Márton Izsák is also the co-author, along with István Csorvássy, of two of the most representative statues in Targu Mures - the Two Bolyai Monument, located in Bolyai Square, and the Unknown Soldier, located in Victoriei Square, but also the statue of Stalin bears the mark, made in 1955, which once decorated the city, but which disappeared without a trace in 1962.

Márton Izsák started making art as a child, together with a friend, his first work being a plaster head sculpture, after which he modeled his grandfather's head, then a walking stick for his father.

During that period, an artist from Pest, Géza Rózsa, was invited to the "Székely és Réti" furniture factory in Targu Mures and was hired as a master to teach children to carve furniture. Géza Rózsa stayed for around two years in Targu Mures and taught sculpture to some children, among whom was Márton Izsák, whom he noticed and recommended to the family to let him study this art.

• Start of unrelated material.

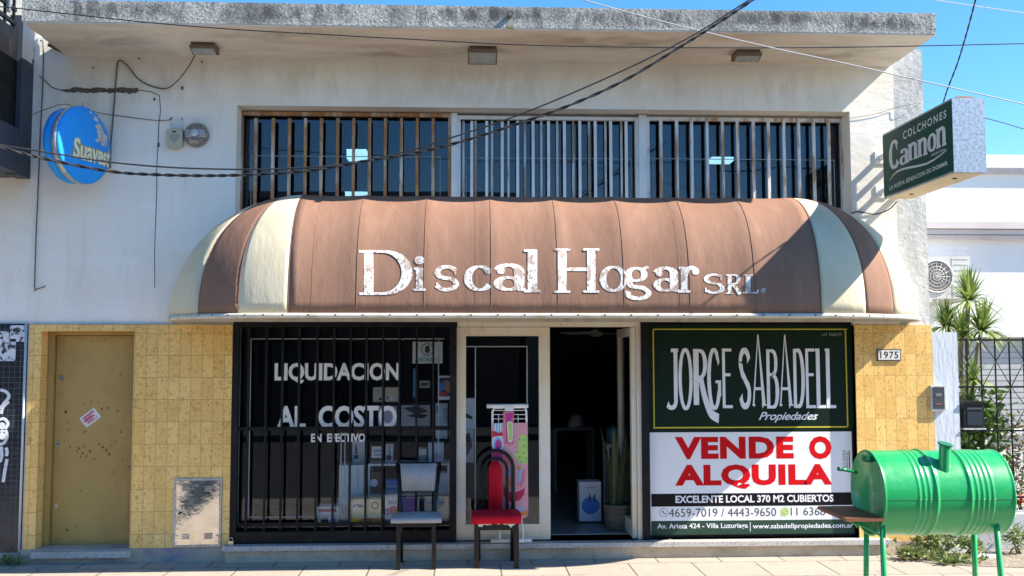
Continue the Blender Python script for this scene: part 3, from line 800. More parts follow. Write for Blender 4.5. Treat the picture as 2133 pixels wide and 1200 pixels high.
# the worn lettering lies on the cloth
S = {}
S['D'] = [(seg(.17, 0, .17, 1), .085, .085), (seg(.0, .025, .36, .025), .03, .03), (seg(.0, .975, .36, .975), .03, .03), (seg(.34, .975, .46, .97) + arc(.44, .5, .40, .47, 88, -88) + seg(.46, .03, .34, .025), .095, .028)]
S['i'] = [(seg(.15, 0, .15, .62), .085, .085), (seg(0, .025, .3, .025), .03, .03), (seg(.02, .6, .16, .6), .03, .03), (arc(.15, .83, .055, .055, 0, 360), .06, .06)]
S['s'] = [(arc(.25, .47, .19, .15, 20, 270) + arc(.25, .165, .2, .15, 90, -165), .06, .045), (seg(.43, .42, .43, .60), .02, .02), (seg(.06, .05, .06, .2), .02, .02)]
S['c'] = [(arc(.3, .32, .26, .30, 40, 325), .09, .03), (arc(.48, .5, .03, .03, 0, 360), .04, .04)]
S['a'] = [(arc(.22, .43, .17, .17, 165, 0) + seg(.39, .43, .39, .08) + arc(.46, .08, .07, .06, 180, 300), .085, .035), (arc(.22, .16, .17, .145, 60, 420), .075, .03), (arc(.1, .45, .03, .03, 0, 360), .04, .04)]
S['l'] = [(seg(.15, 0, .15, 1), .085, .085), (seg(0, .025, .3, .025), .03, .03), (seg(.0, .975, .16, .975), .03, .03)]
S['H'] = [(seg(.17, 0, .17, 1), .085, .085), (seg(.75, 0, .75, 1), .085, .085), (seg(.17, .53, .75, .53), .04, .04)] + [(seg(x - .16, y, x + .16, y), .025, .025) for x in (.17, .75) for y in (.022, .978)]
S['o'] = [(arc(.3, .31, .27, .30, 0, 360, 36), .085, .03)]
S['g'] = [(arc(.24, .42, .17, .17, 0, 360, 30), .07, .03), (seg(.36, .55, .5, .63), .04, .04), (seg(.12, .29, .09, .20) + seg(.09, .18, .14, .10) + seg(.16, .09, .38, .06) + arc(.28, -.09, .22, .14, 50, -200), .065, .05)]
S['r'] = [(seg(.15, 0, .15, .62), .08, .08), (seg(0, .025, .32, .025), .03, .03), (seg(.02, .6, .16, .6), .03, .03), (seg(.16, .38, .22, .52) + arc(.33, .5, .12, .11, 150, 20), .06, .045), (arc(.43, .52, .04, .04, 0, 360), .05, .05)]
S['S'] = [(arc(.3, .74, .22, .22, 30, 270) + arc(.3, .27, .24, .24, 90, -150), .07, .05), (seg(.5, .7, .5, .92), .025, .025), (seg(.07, .06, .07, .3), .025, .025)]
S['R'] = [(seg(.15, 0, .15, 1), .085, .085), (seg(0, .025, .3, .025), .03, .03), (seg(0, .97, .3, .97) + arc(.33, .74, .2, .23, 90, -90) + seg(.3, .51, .17, .51), .08, .03), (seg(.3, .5, .6, -.02), .08, .08)]
S['L'] = [(seg(.17, 0, .17, 1), .085, .085), (seg(0, .97, .34, .97), .03, .03), (seg(0, .03, .5, .03), .035, .035), (seg(.5, .03, .52, .2), .03, .03)]
S['.'] = [(arc(.1, .1, .05, .05, 0, 360), .07, .07)]
def aw_point(px, py, lift):
    """meet the sight line with the cloth, then lift off along the outward normal"""
    y = -AD
    for _ in range(12):
        p = at(px, py, y)
        v = min(max((p.z - AZ) / AH, 0.0), 0.999)
        t = math.asin(v ** (2.5 / 2))
        y = front(p.x, t).y
    return Vector((p.x, y - lift, p.z + lift * 0.3))
bb = MB()
def letter(g, x0, y0, x1, y1):
    ox, oy, sc = 720, 490, 0.4219
    put_glyph(bb, S[g], lambda u, v, k: aw_point(ox + sc * (x0 + (x1 - x0) * u), oy + sc * (y1 + (y0 - y1) * v), 0.0030 + 0.0004 * k))
for g, x0, y0, x1, y1 in (('D', 66, 74, 330, 296), ('i', 333, 104, 396, 275), ('s', 438, 148, 560, 278), ('c', 583, 150, 722, 276), ('a', 730, 140, 895, 276), ('l', 880, 70, 964, 283),
                          ('H', 1030, 66, 1252, 285), ('o', 1253, 152, 1392, 280), ('g', 1378, 150, 1510, 322), ('a', 1518, 156, 1652, 280), ('r', 1640, 152, 1745, 284),
                          ('S', 1768, 190, 1872, 290), ('R', 1878, 194, 1955, 296), ('L', 1962, 194, 2040, 288), ('.', 2048, 262, 2074, 286)):
    letter(g, x0, y0, x1, y1)
bb.build('lettering', M['awning_paint'], aw, normals=False)

# ================================================================== banner
M['banner_green'] = surf('dark_green_print', (0.009, 0.022, 0.014), 0.45, spec=0.12)
M['banner_white'] = surf('white_banner', (0.80, 0.80, 0.83), 0.5, layers=[((0.76, 0.76, 0.8), 2, (1, 1, 1), 0.4, 0.7, 0.5)])
M['banner_black'] = surf('black_print', (0.012, 0.010, 0.012), 0.45, spec=0.12)
M['banner_foot'] = surf('grey_green_print', (0.035, 0.070, 0.048), 0.45, spec=0.12)
M['print_yellow'] = surf('yellow_print', (0.60, 0.48, 0.03), 0.5)
M['print_red'] = surf('red_print', (0.62, 0.006, 0.01), 0.5, spec=0.12)
M['print_white'] = surf('white_print', (0.78, 0.78, 0.82), 0.5)
M['print_grey'] = surf('dark_grey_print', (0.06, 0.06, 0.065), 0.5)
M['print_lime'] = surf('lime_print', (0.36, 0.55, 0.03), 0.5)
YB = 0.048
def z6(x, y): return 1320 + x * .4583, 650 + y * .4583
def b6(mb, x0, y0, x1, y1, Ya, Yb_):
    a0, b0 = z6(x0, y0); a1, b1 = z6(x1, y1); mb.pbox(a0, b0, a1, b1, Ya, Yb_, Y=YB)
def f6(x0, y0, x1, y1, Y):
    a0, b0 = z6(x0, y0); a1, b1 = z6(x1, y1); return box_fn(a0, b0, a1, b1, Y)
bx0, bx1, bz0, bz1 = rect(1352, 677, 1777, 1113, YB)
bn = thing('banner', 'large green and white real estate banner with red letters covering the right shop window', 'banner', ((bx0 + bx1) / 2, YB, bz0))
mb = MB(); b6(mb, 71, 58, 996, 545, YB, YB + 0.010); mb.build('panel', M['banner_green'], bn)['label'] = 'dark green upper panel'
mb = MB(); b6(mb, 71, 545.5, 996, 1010, YB, YB + 0.010); mb.build('panel', M['banner_white'], bn)['label'] = 'white lower panel'
mb = MB(); b6(mb, 80, 823, 1000, 881, YB - 0.0016, YB - 0.0001); mb.build('strip', M['banner_black'], bn)['label'] = 'black strip'
mb = MB(); b6(mb, 80, 946, 1003, 1010, YB - 0.0016, YB - 0.0001); mb.build('strip', M['banner_foot'], bn)['label'] = 'grey green foot strip'
mb = MB()
for r_ in ((88, 76, 970, 81), (88, 521, 970, 527), (88, 81.2, 93.5, 520.8), (964.5, 81.2, 970, 520.8)): b6(mb, *r_, YB - 0.0016, YB - 0.0001)
mb.build('border', M['print_yellow'], bn)
J = {}
T = .085
J['J'] = [(seg(.30, .965, .62, .965), .03, .03), (seg(.5, .97, .5, .16) + arc(.30, .16, .20, .13, 0, -150), T, .035)]
J['O'] = [(arc(.5, .5, .36, .46, 0, 360, 40), T * 1.3, .03)]
J['R'] = [(seg(.2, .22, .2, 1.0), .10, .10), (seg(.2, .975, .34, .975) + arc(.34, .79, .20, .185, 90, -90) + seg(.34, .605, .28, .605), .075, .022), (spline([(.36, .62), (.44, .45), (.55, .28), (.74, .10), (1.02, .03)], 6), .085, .055, (1, 1.15))]
J['G'] = [(arc(.5, .5, .34, .46, 48, 330, 36), T * 1.4, .03), (seg(.84, .45, .84, .22), .10, .10), (seg(.58, .455, .95, .455), .022, .022), (seg(.74, .86, .80, .74), .06, .06)]
J['E'] = [(seg(.18, 0, .18, 1), .12, .12), (seg(.18, .975, .85, .975), .025, .025), (seg(.18, .56, .75, .56), .025, .025), (seg(.18, .025, .9, .025), .025, .025)]
J['S'] = [(arc(.5, .76, .32, .21, 10, 180) + seg(.18, .74, .3, .6) + seg(.32, .58, .76, .36) + arc(.5, .24, .32, .21, 20, -170), .14, .05)]
J['A'] = [(seg(.08, 0, .5, 1.0), .055, .055, (1.0, .5)), (seg(.88, 0, .52, 1.0), .125, .125, (1.0, .22)), (seg(.16, .24, .8, .24), .02, .02), (seg(0, .012, .22, .012), .012, .012), (seg(.72, .012, 1.08, .012), .012, .012)]
J['B'] = [(seg(.18, 0, .18, 1), .12, .12), (seg(.18, .975, .5, .975) + arc(.48, .77, .28, .2, 90, -90) + seg(.48, .57, .3, .57), .13, .025), (seg(.48, .57, .5, .56) + arc(.5, .29, .34, .265, 90, -90) + seg(.5, .025, .18, .025), .14, .025)]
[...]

Thus, Márton Izsák, as he himself reported, studied at Targu Mures, then in Budapest, where he enrolled at the School of Applied Arts. He finished high school in Budapest and continued his university studies there, where he studied with renowned artists, such as Imre Simay - sculptor, painter, graphic artist - with Lajos Mátrai and Géza Rózsa.

"My first real work, which I did when I was still a student in Budapest, was my diploma thesis, which was exhibited in the park of the College of Physical Education there. It shows an athlete resting, a life-size figure," mentioned Márton Izsák, in the interview granted to the Centropa Foundation.

After graduating from university, he returned to Targu Mures at the end of the 1930s, where he organized an exhibition, in 1938, at the furniture store in the city.

After that first exhibition, his artistic life has constantly manifested between Targu Mures and Bucharest, with the exception of the period spent in the labour detachment.